Can you help me solve this series: $\sum_{k=0}^\infty p^kk$?

Question

I have the infinite series: $$\sum_{k=0}^\infty p^kk$$ where $0<p<1$. I can see from a computer calculation that the series converges to $\frac{p}{(1-p)^2}$, but I can't see why. Thanks in advance for any help.

Answer 1

So notice that $$ \sum_{k=0}^\infty p^kk = \sum_{k = 0}^\infty p^k + \sum_{k = 1}^\infty (k-1)p^k - 1 $$ which gives $$ \sum_{k=0}^\infty p^kk = \sum_{k = 0}^\infty p^k + p\sum_{k=0}^\infty p^kk - 1 $$

Edit: Namely, writing $S$ for your sum, $$ S = \sum_{k = 0}^\infty p^k + pS - 1 $$ or $$ (1-p) S = \sum_{k = 0}^\infty p^k - 1 $$ the sum in the right hand side of which has the well-known value $\frac{1}{1-p}$ for $|p| < 1$. Therefore $$ S = \frac{p}{(1-p)^2} $$

Edit 2: Whoops, I should have noticed that multiplying by the index makes the zeroth term vanish.
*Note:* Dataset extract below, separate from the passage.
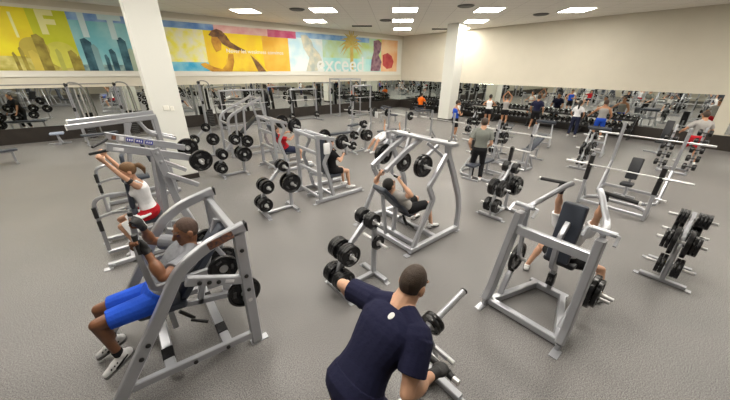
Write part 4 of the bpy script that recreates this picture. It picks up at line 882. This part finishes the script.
# ------------------------------------------------------------------ long lever machine left of the pillar
def lever_machine():
    t = T('long_lever_machine', (.0, 8.9, 0), 'silver machine with two long level beams, left of the left white pillar', 'exercise machine')
    for y, sg, dz in ((8.62, -1, 0), (9.12, 1, .04)):
        m = M(); m.bar((-.88, y, 1.84 + dz), (.70, y, 1.93 + dz), .08, .11, side=(0, 1, 0)); lv = t.p('beam', m)
        m = M(); m.box((-.885, y, 1.84 + dz), (.02, .085, .115)); t.p('end_cap', m, WHITE, lv)
        m = M(); m.bar((.66, y, 1.92), (.70, y, .04), .075, .10, side=(0, 1, 0)); foot(m, (.7, y, 0)); t.p('upright', m)
        m = M(); m.path([(.30, y - sg * .08, 1.90), (.48, y - sg * .08, 1.55), (.98, y - sg * .08, 1.35)], .055, .07, side=(0, 1, 0)); ar = t.p('swing_arm', m)
        m = M(); m.rod((.98, y - sg * .08, 1.35), (1.0, y - sg * .30, 1.36), .022); t.p('hand_grip', m, GRIP, ar)
        m = M(); m.bar((.12, y, 1.86), (-.20, y, .06), .06, .08, side=(0, 1, 0)); m.bar((-.20, y, 1.0), (.18, y, 1.84), .05, .06, side=(0, 1, 0)); t.p('slanted_post', m)
        m = M(); m.bar((-.75, y, .06), (.8, y, .06), .07, .08); t.p('base_rail', m)
    hoop_frame(t, -.68, 8.15); m = M(); m.bar((-.70, 8.15, .06), (-.70, 9.12, .06), .07); t.p('base_rail', m)
    for x, z in ((-.70, .06), (.68, 1.0), (.68, .3), (-.1, .55), (.05, 1.5)): m = M(); m.bar((x, 8.6, z), (x, 9.14, z), .06, .06); t.p('crossbar', m)
    m = M(); m.pad((.30, 8.87, 1.15), (.62, .26, .08), X=(-.2, 0, 1), Z=(1, 0, .2)); t.p('back_pad', m, VINYL)
    m = M(); m.pad((.05, 8.87, .50), (.38, .32, .08)); m2 = t.p('seat', m, VINYL)
    m = M(); m.bar((.05, 8.87, .46), (.05, 8.87, .06), .06); t.p('seat_post', m)
lever_machine()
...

Fixed to reflect that (just a minor issue).

Answer 2

Here's another way if you remember the properties of power series:

$$\sum_{k=0}^{\infty}p^kk = p\sum_{k=0}^{\infty}p^{k-1}k = p\sum_{k=0}^{\infty}\dfrac{d}{dp}p^k$$

$$ = p\cdot\dfrac{d}{dp}\sum_{k=0}^{\infty}p^k = p\cdot \dfrac{d}{dp}\dfrac{1}{1-p} = p\cdot \dfrac{1}{(1-p)^2}$$

Answer 3

Sometimes when the answer is given it doesn't hurt to start from the other side:

$\displaystyle \begin{aligned} \frac{1}{(1-p)}\cdot \frac{1}{(1-p)} & = \sum_{j=0}^{\infty}p^j \cdot \sum_{j=0}^{\infty}p^j = \sum_{k=0}^{\infty} \sum_{j=0}^{k}p^{j}p^{k-j} = \sum_{k=0}^{\infty} \sum_{j=0}^{k}p^{k} =\sum_{k=0}^{\infty}(k+1)p^k \end{aligned} $

So $\displaystyle \frac{p}{(1-p)^2} = \sum_{k=0}^{\infty}(k+1)p^{k+1}$ and adjusting the index this is equal to $\displaystyle \sum_{k=0}^{\infty}kp^{k}$.